Y, sin embargo, está bien que Dylan haya ganado el Nobel. Asumo demasiado riesgo en esta defensa, porque España es un país que no deja mucho espacio entre el cuñado sentimental y el esnob genialoide. Y si el primero celebró ayer el galardón a pecho limpio, el esnob de red social tardó segundos en rasgarse la túnica inconsútil de su excepcionalidad, que no puede tolerar la coincidencia con el sentir general, y por ello inferior. Y es verdad que Dylan no necesita abogados como cantante pero sí como escritor.
Ciertamente el palmarés sueco ya ronda eso que Borges decía de las antologías: que lo mejor son sus ausencias. Pero si el galardón indigna cada año más a los lectores exigentes es porque todavía esperan mucho de él. Aboca a la melancolía pretender que en pleno siglo XXI el Premio Nobel de Literatura deba premiar la literatura. Aceptemos de una vez, como ha escrito inteligentemente Alberto Gordo, que el Nobel nació como premio literario, ha sobrevivido como aval político y está mutando a distinción sectorial, de tal modo que con Alexiévich enaltecía el periodismo y en Dylan canoniza el rock and roll. Mientras no perdamos de vista que faltan diez años para que veamos a una tuitstar feminista en Estocolmo, Bob Dylan no nos parecerá tan malo.

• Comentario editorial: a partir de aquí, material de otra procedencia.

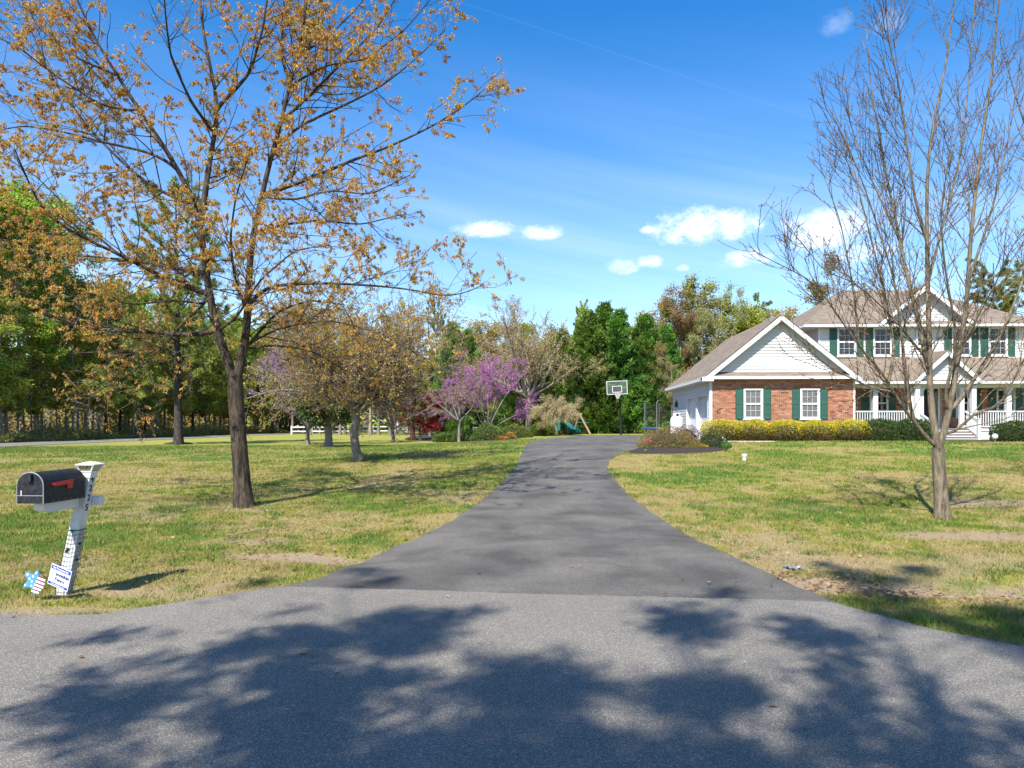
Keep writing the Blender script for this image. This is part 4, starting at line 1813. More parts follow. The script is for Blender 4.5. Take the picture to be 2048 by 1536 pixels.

Podríamos alegar que la obra dylaniana cuaja un punto de intersección entre alta cultura y cultura pop; que no hay hombre de letras vivo cuya influencia social resulte comparable a la del autor de Blowin in the wind; que su autobiografía acredita una notable escritura. Pero atendamos a su personalidad, a su trayectoria construida sobre una sucesión de paradojas que resulta de un inconformismo nuclear, lo que acaso sea la clave del talento. Trovador y metafísico, contestatario y publicista, judío y católico, Dylan se ha pasado la vida huyendo de su propio éxito no bien consolidaba la excelencia en cada nuevo género que descubría. Se diría que la popularidad le ha perseguido a su pesar. Desde la blasfemia eléctrica en Newport hasta el llanto ante Juan Pablo II, a Dylan nunca le ha importado la aprobación de ningún establishment. Por eso el Premio Nobel corona su paradoja vital: la de alguien que, mientras estallaba la cultura de masas, apostató de la última religión de Occidente, que es la divinización del pueblo, sin dejar de recibir su adoración.